Asimismo el vestuario – con creaciones de Frank Álvarez- y la música – compuesta por Miguel Núñez- completaron la crudeza y naturalidad de una puesta que nos es más cercana culturalmente que los grandes hitos clásicos europeos donde lo contemporáneo, lo clásico y algunos bailes indígenas se dan la mano para crear un trinomio interesante.
De los bailarines que decir… los roles principales fueron asumidos por jóvenes exponentes de la compañía, fieles seguidores de una tradición de talento danzario.
Naipí fue llevada a escena por la Bailarina principal Amaya Rodríguez (viernes y domingo) y por la Primera bailarina Yanela Piñera (sábado). La Piñera demostró gran trabajo dominando giros y extensiones, luciéndose en un idílico pas de deux en que traslució la potencia de su técnica, aun en constante desarrollo. Supo proyectar una interpretación con gran carga emotiva por el dolor y sufrimiento del primer acto contrastada con el amor pincelado de temor del segundo, acorde a las exigencias de la obra.
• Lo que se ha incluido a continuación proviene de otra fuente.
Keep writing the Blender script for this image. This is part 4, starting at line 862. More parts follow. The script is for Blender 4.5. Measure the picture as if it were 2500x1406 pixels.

El corifeo Luis Valle (viernes y domingo) y el primer solista Arián Molina personificaron al héroe enamorado Tarobá. Arián es de esos bailarines que impone en escena por su presencia física y sus poderosos giros, que logra cambiar de ritmo con una facilidad impresionante. Técnica poderosa sin duda posee el joven Molina, con grandes saltos y extensiones que dotan al personaje de vitalidad y juventud, en cotejo con un trabajo de interpretación fluctuante que desarrollándose le daría un mayor impulso a su virtuosismo como bailarín.
Sorprendió el joven solista Alejandro Silva en su interpretación de Ñuatí, hijo del cacique, donde demostró madera para convertirse en un seguro pilar del futuro de la compañía tanto técnica como interpretativamente. Fuerza y arrojo, en conjunción con grandes saltos, pirouettes y acrobacias fueron las cartas de presentación de este jovenzuelo.